_Exercise requirements_
Repeat all of the data precisely.

_Material_
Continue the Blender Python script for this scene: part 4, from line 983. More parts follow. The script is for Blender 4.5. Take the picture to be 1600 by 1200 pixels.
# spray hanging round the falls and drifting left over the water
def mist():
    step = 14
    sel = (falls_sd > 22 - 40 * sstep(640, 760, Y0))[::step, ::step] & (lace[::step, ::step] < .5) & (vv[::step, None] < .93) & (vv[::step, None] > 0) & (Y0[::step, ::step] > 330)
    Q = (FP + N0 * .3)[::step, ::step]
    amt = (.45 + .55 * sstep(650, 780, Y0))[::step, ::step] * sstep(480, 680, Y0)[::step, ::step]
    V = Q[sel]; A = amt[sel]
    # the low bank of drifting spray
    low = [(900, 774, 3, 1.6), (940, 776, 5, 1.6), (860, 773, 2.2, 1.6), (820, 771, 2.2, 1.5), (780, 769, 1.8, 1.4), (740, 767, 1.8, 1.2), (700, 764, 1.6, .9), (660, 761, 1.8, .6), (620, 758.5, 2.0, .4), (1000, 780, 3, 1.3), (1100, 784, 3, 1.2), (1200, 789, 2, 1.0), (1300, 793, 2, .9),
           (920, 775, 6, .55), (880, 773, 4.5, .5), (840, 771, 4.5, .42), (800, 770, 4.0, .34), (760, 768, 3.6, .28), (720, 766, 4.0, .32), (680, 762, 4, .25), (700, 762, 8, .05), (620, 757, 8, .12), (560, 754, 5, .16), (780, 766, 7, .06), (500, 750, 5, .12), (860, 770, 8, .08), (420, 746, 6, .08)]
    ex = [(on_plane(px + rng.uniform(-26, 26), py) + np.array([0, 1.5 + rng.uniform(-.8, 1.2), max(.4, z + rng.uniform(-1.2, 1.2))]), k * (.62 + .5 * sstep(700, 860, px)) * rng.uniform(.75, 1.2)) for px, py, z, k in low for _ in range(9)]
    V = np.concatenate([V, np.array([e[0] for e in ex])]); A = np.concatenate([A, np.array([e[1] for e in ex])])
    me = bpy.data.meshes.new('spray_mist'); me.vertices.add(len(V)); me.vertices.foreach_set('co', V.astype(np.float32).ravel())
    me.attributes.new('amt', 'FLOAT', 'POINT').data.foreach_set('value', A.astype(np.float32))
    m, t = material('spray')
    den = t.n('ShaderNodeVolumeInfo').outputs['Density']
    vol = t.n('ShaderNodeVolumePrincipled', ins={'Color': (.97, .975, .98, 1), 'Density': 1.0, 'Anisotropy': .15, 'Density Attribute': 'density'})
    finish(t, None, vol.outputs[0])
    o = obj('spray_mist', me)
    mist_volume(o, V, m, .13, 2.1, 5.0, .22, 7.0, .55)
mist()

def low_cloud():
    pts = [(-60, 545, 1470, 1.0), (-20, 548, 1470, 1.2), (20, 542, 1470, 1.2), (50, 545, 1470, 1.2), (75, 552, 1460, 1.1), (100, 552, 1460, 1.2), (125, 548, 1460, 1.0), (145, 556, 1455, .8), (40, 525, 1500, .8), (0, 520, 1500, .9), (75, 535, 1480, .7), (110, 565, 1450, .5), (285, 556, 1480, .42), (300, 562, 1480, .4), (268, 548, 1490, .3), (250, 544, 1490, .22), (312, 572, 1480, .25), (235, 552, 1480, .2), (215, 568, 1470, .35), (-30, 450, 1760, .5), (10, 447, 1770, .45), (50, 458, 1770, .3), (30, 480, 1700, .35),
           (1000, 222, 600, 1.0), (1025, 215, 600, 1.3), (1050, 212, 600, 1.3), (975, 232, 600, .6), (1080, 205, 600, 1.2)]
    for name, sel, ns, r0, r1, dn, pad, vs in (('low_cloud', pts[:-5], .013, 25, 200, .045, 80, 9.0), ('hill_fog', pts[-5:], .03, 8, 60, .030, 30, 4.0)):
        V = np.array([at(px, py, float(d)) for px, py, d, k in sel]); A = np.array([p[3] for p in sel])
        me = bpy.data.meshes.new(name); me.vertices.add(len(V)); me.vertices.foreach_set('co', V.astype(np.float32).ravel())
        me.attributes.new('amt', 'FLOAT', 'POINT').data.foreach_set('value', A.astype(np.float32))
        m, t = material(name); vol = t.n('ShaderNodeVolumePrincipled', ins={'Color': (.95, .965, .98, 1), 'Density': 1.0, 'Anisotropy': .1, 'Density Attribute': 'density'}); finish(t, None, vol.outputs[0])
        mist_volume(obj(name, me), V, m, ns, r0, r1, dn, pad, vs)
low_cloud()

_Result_
Continue the Blender Python script for this scene: part 4, from line 983. More parts follow. The script is for Blender 4.5. Take the picture to be 1600 by 1200 pixels.
# spray hanging round the falls and drifting left over the water
def mist():
    step = 14
    sel = (falls_sd > 22 - 40 * sstep(640, 760, Y0))[::step, ::step] & (lace[::step, ::step] < .5) & (vv[::step, None] < .93) & (vv[::step, None] > 0) & (Y0[::step, ::step] > 330)
    Q = (FP + N0 * .3)[::step, ::step]
    amt = (.45 + .55 * sstep(650, 780, Y0))[::step, ::step] * sstep(480, 680, Y0)[::step, ::step]
    V = Q[sel]; A = amt[sel]
    # the low bank of drifting spray
    low = [(900, 774, 3, 1.6), (940, 776, 5, 1.6), (860, 773, 2.2, 1.6), (820, 771, 2.2, 1.5), (780, 769, 1.8, 1.4), (740, 767, 1.8, 1.2), (700, 764, 1.6, .9), (660, 761, 1.8, .6), (620, 758.5, 2.0, .4), (1000, 780, 3, 1.3), (1100, 784, 3, 1.2), (1200, 789, 2, 1.0), (1300, 793, 2, .9),
           (920, 775, 6, .55), (880, 773, 4.5, .5), (840, 771, 4.5, .42), (800, 770, 4.0, .34), (760, 768, 3.6, .28), (720, 766, 4.0, .32), (680, 762, 4, .25), (700, 762, 8, .05), (620, 757, 8, .12), (560, 754, 5, .16), (780, 766, 7, .06), (500, 750, 5, .12), (860, 770, 8, .08), (420, 746, 6, .08)]
    ex = [(on_plane(px + rng.uniform(-26, 26), py) + np.array([0, 1.5 + rng.uniform(-.8, 1.2), max(.4, z + rng.uniform(-1.2, 1.2))]), k * (.62 + .5 * sstep(700, 860, px)) * rng.uniform(.75, 1.2)) for px, py, z, k in low for _ in range(9)]
    V = np.concatenate([V, np.array([e[0] for e in ex])]); A = np.concatenate([A, np.array([e[1] for e in ex])])
    me = bpy.data.meshes.new('spray_mist'); me.vertices.add(len(V)); me.vertices.foreach_set('co', V.astype(np.float32).ravel())
    me.attributes.new('amt', 'FLOAT', 'POINT').data.foreach_set('value', A.astype(np.float32))
    m, t = material('spray')
    den = t.n('ShaderNodeVolumeInfo').outputs['Density']
    vol = t.n('ShaderNodeVolumePrincipled', ins={'Color': (.97, .975, .98, 1), 'Density': 1.0, 'Anisotropy': .15, 'Density Attribute': 'density'})
    finish(t, None, vol.outputs[0])
    o = obj('spray_mist', me)
    mist_volume(o, V, m, .13, 2.1, 5.0, .22, 7.0, .55)
mist()

def low_cloud():
    pts = [(-60, 545, 1470, 1.0), (-20, 548, 1470, 1.2), (20, 542, 1470, 1.2), (50, 545, 1470, 1.2), (75, 552, 1460, 1.1), (100, 552, 1460, 1.2), (125, 548, 1460, 1.0), (145, 556, 1455, .8), (40, 525, 1500, .8), (0, 520, 1500, .9), (75, 535, 1480, .7), (110, 565, 1450, .5), (285, 556, 1480, .42), (300, 562, 1480, .4), (268, 548, 1490, .3), (250, 544, 1490, .22), (312, 572, 1480, .25), (235, 552, 1480, .2), (215, 568, 1470, .35), (-30, 450, 1760, .5), (10, 447, 1770, .45), (50, 458, 1770, .3), (30, 480, 1700, .35),
           (1000, 222, 600, 1.0), (1025, 215, 600, 1.3), (1050, 212, 600, 1.3), (975, 232, 600, .6), (1080, 205, 600, 1.2)]
    for name, sel, ns, r0, r1, dn, pad, vs in (('low_cloud', pts[:-5], .013, 25, 200, .045, 80, 9.0), ('hill_fog', pts[-5:], .03, 8, 60, .030, 30, 4.0)):
        V = np.array([at(px, py, float(d)) for px, py, d, k in sel]); A = np.array([p[3] for p in sel])
        me = bpy.data.meshes.new(name); me.vertices.add(len(V)); me.vertices.foreach_set('co', V.astype(np.float32).ravel())
        me.attributes.new('amt', 'FLOAT', 'POINT').data.foreach_set('value', A.astype(np.float32))
        m, t = material(name); vol = t.n('ShaderNodeVolumePrincipled', ins={'Color': (.95, .965, .98, 1), 'Density': 1.0, 'Anisotropy': .1, 'Density Attribute': 'density'}); finish(t, None, vol.outputs[0])
        mist_volume(obj(name, me), V, m, ns, r0, r1, dn, pad, vs)
low_cloud()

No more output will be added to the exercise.